What did the Romans have, two millennia back, that we don't have today?

  • They had skilled and ingenious engineers. So do we. The Ghanaian universities are considered among the best in West Africa; American students travel to Ghana for their year abroad programme; Ghanaian students attend universities everywhere in the world and learn about state of the art techniques and technologies.
  • They had cheap manpower. Ghana has a lot of unemployed and underemployed youth. Hands are plenty. Lots of them lack direction, leadership, a civic mind, and dedication to a task the achievement of which they could proudly claim to have contributed to. With proper channelling of all these youthful energies, there is little that cannot be achieved in the interest of the nation.
  • They had enormous willpower, driven by extraordinarily influential leaders, so compelling it trickled down to the confines of the empire, to the most remote military, administrative and tax outposts and officers (by the way, yes, they had taxes: a steady supply of money that kept increasing the more they made every region of the empire accessible and able to trade; feeding and funding more infrastructure works).

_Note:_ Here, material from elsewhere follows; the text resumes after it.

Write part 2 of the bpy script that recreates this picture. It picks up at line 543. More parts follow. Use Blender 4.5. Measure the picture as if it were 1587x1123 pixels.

Leaders. Visionaries. Far-seeing people, who believe their vision is achievable if only they put their minds to it.

Of the whole array of assets the Romans had, the lack of visionaries seems to be the one obstacle hindering Ghana's progress. What we have, mostly, is rulers; stewards, at best; but leaders and visionaries are yet to emerge.

Visions are what electoral promises should be made of. Once a government is voted in, some of these promises tend to fade off and get conveniently forgotten, swept under the rug, even retracted. In the name of "realism", we tend to accept quite easily that promises are routinely broken, that what looked like blindingly bright visions during the campaigns was only wool being pulled over the eyes of the voters, and that few of the promises which led people to vote for a candidate will ever materialise. What it proves is that we, the citizens, as well as the would-be leaders, never truly believed in what we were promised or promising.

We, the citizens, but also the people "at the top", need non-partisan, impartial log-keepers of the government's programme and achievements. This post is published today on www.promisestoghana.com, which, in essence, is such a logbook. I can only commend the excellent initiative, the admirable dedication, and the huge work behind this website. Long life to it, and thanks for making this wonderful tool available to us.